On Monday, June 22nd the Board of County Commissioners held a 7th public hearing on the proposed Ridgeline Ranch PUD, a 64-unit PUD located on the north end of Teton Valley adjacent to the River Rim Ranch.

The Commissioners expressed concern with the construction timeline proposed by the developer, which allowed up to 4 years of leeway before construction would begin on this project.  Additional concerns about road scar re-vegetation and construction impacts were also raised.  Commissioner Rinaldi noted that the proposed open space for the development was split in half by two in-holdings with development potential.  Through much discussion and debate, the Commissioners and the developer were able to negotiate conditions that satisfactorily addressed the timeline of construction, the phasing plan, the re-vegetation and engineering concerns. At the end of the hearing, Commissioners Young and Benedict voted to approve the project with the conditions imposed.  Commissioner Rinaldi voted to deny the project based on the threat to critical habitat and wildlife of the open space design.  
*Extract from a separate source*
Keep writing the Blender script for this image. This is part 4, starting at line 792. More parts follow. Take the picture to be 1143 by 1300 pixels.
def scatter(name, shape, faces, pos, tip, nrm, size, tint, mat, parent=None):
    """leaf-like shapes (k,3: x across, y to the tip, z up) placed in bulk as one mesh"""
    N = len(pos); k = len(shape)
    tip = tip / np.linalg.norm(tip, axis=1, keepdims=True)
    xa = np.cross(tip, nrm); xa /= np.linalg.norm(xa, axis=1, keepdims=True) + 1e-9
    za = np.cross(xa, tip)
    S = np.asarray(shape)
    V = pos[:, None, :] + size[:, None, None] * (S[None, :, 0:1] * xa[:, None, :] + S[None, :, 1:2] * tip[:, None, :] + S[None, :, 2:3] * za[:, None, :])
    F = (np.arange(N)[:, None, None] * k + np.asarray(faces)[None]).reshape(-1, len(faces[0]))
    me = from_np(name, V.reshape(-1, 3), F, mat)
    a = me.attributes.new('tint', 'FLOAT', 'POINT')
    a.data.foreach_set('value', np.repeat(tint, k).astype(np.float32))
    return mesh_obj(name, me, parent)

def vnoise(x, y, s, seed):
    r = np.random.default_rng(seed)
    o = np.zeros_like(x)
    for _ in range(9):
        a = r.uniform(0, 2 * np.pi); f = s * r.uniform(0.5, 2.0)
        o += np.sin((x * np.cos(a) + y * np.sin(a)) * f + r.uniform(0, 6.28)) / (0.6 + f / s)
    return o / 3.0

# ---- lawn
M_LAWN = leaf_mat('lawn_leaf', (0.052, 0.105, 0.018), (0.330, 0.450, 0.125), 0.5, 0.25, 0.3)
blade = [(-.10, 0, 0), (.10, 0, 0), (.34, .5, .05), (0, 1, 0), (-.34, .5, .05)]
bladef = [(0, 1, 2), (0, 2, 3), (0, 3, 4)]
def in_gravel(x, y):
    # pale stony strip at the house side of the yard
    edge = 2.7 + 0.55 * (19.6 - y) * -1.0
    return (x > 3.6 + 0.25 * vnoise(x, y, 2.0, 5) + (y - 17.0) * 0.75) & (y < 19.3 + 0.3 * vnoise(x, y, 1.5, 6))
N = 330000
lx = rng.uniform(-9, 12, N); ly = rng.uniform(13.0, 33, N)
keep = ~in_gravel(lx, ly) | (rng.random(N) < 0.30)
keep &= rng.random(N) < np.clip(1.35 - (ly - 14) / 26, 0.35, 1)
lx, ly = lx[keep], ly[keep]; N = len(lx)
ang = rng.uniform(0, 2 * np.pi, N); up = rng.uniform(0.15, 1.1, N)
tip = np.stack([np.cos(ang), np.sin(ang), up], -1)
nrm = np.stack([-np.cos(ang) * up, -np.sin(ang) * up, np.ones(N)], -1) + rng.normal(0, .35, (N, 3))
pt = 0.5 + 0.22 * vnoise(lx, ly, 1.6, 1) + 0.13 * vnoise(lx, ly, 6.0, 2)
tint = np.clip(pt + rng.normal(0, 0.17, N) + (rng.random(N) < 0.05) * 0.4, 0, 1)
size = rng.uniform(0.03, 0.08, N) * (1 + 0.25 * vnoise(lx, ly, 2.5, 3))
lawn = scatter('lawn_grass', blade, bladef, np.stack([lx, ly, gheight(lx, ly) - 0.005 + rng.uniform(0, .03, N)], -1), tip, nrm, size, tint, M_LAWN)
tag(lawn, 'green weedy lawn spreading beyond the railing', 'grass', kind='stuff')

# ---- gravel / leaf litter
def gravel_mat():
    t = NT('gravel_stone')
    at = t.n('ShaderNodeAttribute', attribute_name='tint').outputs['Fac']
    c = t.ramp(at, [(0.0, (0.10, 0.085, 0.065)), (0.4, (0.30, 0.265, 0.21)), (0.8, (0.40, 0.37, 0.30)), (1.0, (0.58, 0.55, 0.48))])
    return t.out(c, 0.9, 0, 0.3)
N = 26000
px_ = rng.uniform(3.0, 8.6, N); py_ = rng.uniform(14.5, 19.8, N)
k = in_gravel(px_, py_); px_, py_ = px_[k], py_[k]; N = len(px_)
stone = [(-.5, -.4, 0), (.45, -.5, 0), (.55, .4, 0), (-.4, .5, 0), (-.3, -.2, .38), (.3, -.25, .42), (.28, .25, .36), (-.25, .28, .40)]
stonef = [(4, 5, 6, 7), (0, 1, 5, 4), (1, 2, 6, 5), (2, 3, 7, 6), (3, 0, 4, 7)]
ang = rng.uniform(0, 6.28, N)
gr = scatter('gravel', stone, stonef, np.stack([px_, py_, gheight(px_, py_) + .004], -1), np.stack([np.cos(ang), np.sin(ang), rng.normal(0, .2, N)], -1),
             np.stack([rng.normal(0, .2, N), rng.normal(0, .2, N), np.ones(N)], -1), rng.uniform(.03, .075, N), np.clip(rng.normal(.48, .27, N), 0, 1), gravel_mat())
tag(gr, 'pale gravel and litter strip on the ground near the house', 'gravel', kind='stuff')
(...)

This PUD has over twice the density of its neighbor River Rim, and the property contains very sensitive wildlife habitat and several steep slopes of land, through which roads will need to be cut and filled. The Ridgeline project highlights the problem with approving excessive density on sensitive properties.  In this case, the developer eventually pulled all of the lots out of the critical wildlife habitat.  But, in order to retain the desired density: the lots will be pressed up against the property boundary, a road will be cut through a steep slope and sharp-tailed grouse habitat, a ridge-top will be removed and used to fill a gully and no meaningful open space will remain if the in-holdings are ever developed.  This project took seven hearings and many conditions to be approved because the density demanded by the developer simply could not be accommodated by the characteristics of the property.  Further reducing the density would have made the approval process smoother and resulted in a better result for the public as well as the developer.  As more sensitive properties continue through the development process, the lesson from Ridgeline should be “less is more.”